Dataset excerpt:
________
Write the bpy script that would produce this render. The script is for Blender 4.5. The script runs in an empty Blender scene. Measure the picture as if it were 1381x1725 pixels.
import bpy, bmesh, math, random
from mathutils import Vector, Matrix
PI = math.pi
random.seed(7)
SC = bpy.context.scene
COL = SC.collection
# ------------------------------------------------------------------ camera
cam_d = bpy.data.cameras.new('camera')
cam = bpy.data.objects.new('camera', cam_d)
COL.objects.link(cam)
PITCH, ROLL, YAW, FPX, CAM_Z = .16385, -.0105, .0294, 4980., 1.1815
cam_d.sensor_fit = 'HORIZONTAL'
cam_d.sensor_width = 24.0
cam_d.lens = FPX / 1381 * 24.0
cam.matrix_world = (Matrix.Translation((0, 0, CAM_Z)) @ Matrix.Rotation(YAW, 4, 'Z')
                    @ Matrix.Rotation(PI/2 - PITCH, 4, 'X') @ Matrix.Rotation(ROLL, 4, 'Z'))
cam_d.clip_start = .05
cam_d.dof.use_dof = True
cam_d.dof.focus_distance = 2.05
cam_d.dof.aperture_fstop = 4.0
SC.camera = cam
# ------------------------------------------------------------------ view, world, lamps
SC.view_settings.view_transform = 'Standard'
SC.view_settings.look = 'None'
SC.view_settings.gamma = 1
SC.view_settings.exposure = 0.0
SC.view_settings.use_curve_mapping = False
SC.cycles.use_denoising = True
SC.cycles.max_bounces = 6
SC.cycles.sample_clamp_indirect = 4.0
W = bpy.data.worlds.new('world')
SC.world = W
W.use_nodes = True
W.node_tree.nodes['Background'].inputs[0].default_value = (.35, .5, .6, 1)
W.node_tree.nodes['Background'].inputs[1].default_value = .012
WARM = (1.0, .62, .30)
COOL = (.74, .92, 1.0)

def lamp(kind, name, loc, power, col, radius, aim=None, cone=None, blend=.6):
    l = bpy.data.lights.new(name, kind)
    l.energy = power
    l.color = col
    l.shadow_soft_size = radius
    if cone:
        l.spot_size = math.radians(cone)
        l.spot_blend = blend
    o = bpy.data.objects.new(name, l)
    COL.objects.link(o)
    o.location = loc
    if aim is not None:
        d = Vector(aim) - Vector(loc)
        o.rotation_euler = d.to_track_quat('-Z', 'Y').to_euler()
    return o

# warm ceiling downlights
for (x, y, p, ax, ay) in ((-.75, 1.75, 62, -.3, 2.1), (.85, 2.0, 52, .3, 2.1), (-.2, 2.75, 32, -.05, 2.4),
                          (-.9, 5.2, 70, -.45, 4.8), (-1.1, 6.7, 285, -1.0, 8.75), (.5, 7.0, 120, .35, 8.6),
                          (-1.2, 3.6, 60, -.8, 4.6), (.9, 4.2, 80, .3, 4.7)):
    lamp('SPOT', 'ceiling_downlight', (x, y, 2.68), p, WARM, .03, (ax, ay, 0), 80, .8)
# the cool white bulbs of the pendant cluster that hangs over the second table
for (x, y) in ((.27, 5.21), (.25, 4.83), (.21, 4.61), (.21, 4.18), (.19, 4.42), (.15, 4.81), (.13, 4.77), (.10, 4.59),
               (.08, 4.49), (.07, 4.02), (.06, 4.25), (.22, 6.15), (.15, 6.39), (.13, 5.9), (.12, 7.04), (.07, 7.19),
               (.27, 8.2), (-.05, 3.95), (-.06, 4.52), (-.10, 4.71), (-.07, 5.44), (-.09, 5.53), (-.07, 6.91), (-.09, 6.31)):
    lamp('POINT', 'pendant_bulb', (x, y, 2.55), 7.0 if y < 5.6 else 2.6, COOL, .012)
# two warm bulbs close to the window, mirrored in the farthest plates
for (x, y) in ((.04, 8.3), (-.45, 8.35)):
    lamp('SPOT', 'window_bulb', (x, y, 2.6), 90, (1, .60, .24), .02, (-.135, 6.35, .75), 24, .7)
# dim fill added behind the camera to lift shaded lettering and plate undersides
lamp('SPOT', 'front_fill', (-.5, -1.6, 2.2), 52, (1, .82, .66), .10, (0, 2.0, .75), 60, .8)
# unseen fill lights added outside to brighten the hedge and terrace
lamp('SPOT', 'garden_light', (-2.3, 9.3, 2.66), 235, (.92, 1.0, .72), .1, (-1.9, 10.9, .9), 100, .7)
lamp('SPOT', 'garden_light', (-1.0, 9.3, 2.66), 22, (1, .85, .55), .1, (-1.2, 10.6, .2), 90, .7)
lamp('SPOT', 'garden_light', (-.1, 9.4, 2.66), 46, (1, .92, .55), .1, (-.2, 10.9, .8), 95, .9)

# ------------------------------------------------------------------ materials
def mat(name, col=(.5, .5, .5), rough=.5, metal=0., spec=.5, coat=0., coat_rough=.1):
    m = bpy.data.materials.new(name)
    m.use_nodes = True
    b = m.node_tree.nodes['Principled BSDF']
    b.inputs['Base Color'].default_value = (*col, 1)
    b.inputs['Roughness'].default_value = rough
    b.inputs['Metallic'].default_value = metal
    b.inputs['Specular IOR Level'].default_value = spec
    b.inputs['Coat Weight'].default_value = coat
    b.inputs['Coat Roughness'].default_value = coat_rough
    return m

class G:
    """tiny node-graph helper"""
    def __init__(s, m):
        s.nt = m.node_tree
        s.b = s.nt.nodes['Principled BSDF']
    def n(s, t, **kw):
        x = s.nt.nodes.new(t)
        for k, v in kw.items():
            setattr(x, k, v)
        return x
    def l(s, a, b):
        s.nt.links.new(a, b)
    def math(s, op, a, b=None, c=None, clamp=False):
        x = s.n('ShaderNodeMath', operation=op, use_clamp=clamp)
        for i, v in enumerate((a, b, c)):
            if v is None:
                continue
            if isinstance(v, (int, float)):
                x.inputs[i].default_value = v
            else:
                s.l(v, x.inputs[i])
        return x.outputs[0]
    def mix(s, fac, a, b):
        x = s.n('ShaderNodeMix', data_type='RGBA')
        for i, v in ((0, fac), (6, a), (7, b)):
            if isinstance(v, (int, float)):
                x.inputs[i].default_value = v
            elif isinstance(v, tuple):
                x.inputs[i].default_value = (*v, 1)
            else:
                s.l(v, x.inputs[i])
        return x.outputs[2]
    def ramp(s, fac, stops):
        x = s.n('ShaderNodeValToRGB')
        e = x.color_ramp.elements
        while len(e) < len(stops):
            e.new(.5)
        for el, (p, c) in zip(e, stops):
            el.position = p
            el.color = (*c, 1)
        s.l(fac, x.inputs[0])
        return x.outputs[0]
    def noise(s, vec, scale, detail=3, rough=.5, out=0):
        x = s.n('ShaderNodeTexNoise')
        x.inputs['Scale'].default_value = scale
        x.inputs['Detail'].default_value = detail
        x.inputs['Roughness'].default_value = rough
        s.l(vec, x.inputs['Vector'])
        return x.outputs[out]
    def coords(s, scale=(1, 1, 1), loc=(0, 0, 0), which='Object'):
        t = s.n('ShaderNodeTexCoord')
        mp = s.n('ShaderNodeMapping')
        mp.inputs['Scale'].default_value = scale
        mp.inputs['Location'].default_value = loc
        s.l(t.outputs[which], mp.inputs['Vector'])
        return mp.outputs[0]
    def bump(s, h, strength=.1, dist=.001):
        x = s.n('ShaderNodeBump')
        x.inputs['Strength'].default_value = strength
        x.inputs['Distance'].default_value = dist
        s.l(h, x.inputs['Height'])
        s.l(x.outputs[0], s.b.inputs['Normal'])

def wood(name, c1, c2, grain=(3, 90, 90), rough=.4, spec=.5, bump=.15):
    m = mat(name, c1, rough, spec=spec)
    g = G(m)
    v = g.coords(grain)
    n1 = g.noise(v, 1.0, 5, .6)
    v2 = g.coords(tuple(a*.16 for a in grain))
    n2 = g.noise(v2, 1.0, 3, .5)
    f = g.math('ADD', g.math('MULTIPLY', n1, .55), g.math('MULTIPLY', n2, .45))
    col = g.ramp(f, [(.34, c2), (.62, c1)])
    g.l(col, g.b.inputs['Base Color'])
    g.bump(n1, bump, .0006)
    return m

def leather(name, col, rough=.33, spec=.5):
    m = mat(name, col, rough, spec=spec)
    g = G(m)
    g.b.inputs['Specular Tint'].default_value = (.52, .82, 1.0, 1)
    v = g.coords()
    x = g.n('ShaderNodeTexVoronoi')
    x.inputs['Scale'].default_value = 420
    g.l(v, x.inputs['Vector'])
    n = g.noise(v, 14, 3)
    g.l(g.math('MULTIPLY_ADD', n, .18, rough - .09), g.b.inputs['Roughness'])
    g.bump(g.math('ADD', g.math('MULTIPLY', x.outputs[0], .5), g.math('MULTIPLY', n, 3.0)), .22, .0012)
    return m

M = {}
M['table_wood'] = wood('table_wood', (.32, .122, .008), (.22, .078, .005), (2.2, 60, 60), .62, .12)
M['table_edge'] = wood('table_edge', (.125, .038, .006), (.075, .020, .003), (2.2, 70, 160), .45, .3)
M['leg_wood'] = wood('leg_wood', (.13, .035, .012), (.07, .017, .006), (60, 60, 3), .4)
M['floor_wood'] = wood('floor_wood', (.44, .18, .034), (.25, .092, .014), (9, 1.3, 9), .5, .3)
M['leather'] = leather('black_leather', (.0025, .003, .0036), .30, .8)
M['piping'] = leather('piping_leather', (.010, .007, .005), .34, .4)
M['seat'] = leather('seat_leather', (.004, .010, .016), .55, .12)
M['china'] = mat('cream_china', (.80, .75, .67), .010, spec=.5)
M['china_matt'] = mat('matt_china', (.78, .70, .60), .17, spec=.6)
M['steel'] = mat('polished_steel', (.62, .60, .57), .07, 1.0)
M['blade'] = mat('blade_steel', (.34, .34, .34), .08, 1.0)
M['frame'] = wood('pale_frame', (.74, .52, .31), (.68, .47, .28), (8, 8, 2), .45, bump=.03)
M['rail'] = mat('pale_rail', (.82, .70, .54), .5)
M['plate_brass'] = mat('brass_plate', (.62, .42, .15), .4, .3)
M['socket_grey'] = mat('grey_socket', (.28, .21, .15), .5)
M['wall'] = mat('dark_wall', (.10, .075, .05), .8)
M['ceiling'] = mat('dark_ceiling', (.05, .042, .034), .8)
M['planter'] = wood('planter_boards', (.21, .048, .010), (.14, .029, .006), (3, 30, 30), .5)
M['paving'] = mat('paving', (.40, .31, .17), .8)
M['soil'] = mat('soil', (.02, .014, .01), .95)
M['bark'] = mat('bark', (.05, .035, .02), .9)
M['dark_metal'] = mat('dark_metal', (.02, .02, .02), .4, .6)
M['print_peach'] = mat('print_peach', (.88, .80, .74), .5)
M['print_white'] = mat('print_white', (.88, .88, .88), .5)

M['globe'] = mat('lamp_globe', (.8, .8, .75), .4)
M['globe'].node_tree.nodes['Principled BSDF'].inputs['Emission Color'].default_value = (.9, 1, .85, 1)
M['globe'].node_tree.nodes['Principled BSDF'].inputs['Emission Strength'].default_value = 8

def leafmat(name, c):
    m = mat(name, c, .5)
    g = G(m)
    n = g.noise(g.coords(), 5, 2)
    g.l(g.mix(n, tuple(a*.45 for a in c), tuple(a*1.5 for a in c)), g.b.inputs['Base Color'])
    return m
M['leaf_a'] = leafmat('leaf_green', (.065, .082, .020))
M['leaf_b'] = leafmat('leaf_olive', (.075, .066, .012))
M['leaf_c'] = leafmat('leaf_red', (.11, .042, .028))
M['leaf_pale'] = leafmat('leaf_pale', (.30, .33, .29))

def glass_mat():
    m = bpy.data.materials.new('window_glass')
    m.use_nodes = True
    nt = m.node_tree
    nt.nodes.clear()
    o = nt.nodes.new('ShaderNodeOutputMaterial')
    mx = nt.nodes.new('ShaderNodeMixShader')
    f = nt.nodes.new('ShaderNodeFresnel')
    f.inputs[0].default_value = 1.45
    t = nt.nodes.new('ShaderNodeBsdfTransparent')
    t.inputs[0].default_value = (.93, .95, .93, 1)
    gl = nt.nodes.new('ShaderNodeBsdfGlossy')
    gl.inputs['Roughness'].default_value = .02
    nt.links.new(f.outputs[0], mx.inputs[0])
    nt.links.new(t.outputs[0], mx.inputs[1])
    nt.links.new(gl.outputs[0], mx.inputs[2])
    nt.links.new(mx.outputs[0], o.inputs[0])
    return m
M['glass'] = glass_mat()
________
Working from the data above, extract solely the lines from the one containing "60), .62, .12)" through the one containing "Strength'].default_value = 8", exactly as they appear, both included.

Exercise output:
M['table_wood'] = wood('table_wood', (.32, .122, .008), (.22, .078, .005), (2.2, 60, 60), .62, .12)
M['table_edge'] = wood('table_edge', (.125, .038, .006), (.075, .020, .003), (2.2, 70, 160), .45, .3)
M['leg_wood'] = wood('leg_wood', (.13, .035, .012), (.07, .017, .006), (60, 60, 3), .4)
M['floor_wood'] = wood('floor_wood', (.44, .18, .034), (.25, .092, .014), (9, 1.3, 9), .5, .3)
M['leather'] = leather('black_leather', (.0025, .003, .0036), .30, .8)
M['piping'] = leather('piping_leather', (.010, .007, .005), .34, .4)
M['seat'] = leather('seat_leather', (.004, .010, .016), .55, .12)
M['china'] = mat('cream_china', (.80, .75, .67), .010, spec=.5)
M['china_matt'] = mat('matt_china', (.78, .70, .60), .17, spec=.6)
M['steel'] = mat('polished_steel', (.62, .60, .57), .07, 1.0)
M['blade'] = mat('blade_steel', (.34, .34, .34), .08, 1.0)
M['frame'] = wood('pale_frame', (.74, .52, .31), (.68, .47, .28), (8, 8, 2), .45, bump=.03)
M['rail'] = mat('pale_rail', (.82, .70, .54), .5)
M['plate_brass'] = mat('brass_plate', (.62, .42, .15), .4, .3)
M['socket_grey'] = mat('grey_socket', (.28, .21, .15), .5)
M['wall'] = mat('dark_wall', (.10, .075, .05), .8)
M['ceiling'] = mat('dark_ceiling', (.05, .042, .034), .8)
M['planter'] = wood('planter_boards', (.21, .048, .010), (.14, .029, .006), (3, 30, 30), .5)
M['paving'] = mat('paving', (.40, .31, .17), .8)
M['soil'] = mat('soil', (.02, .014, .01), .95)
M['bark'] = mat('bark', (.05, .035, .02), .9)
M['dark_metal'] = mat('dark_metal', (.02, .02, .02), .4, .6)
M['print_peach'] = mat('print_peach', (.88, .80, .74), .5)
M['print_white'] = mat('print_white', (.88, .88, .88), .5)

M['globe'] = mat('lamp_globe', (.8, .8, .75), .4)
M['globe'].node_tree.nodes['Principled BSDF'].inputs['Emission Color'].default_value = (.9, 1, .85, 1)
M['globe'].node_tree.nodes['Principled BSDF'].inputs['Emission Strength'].default_value = 8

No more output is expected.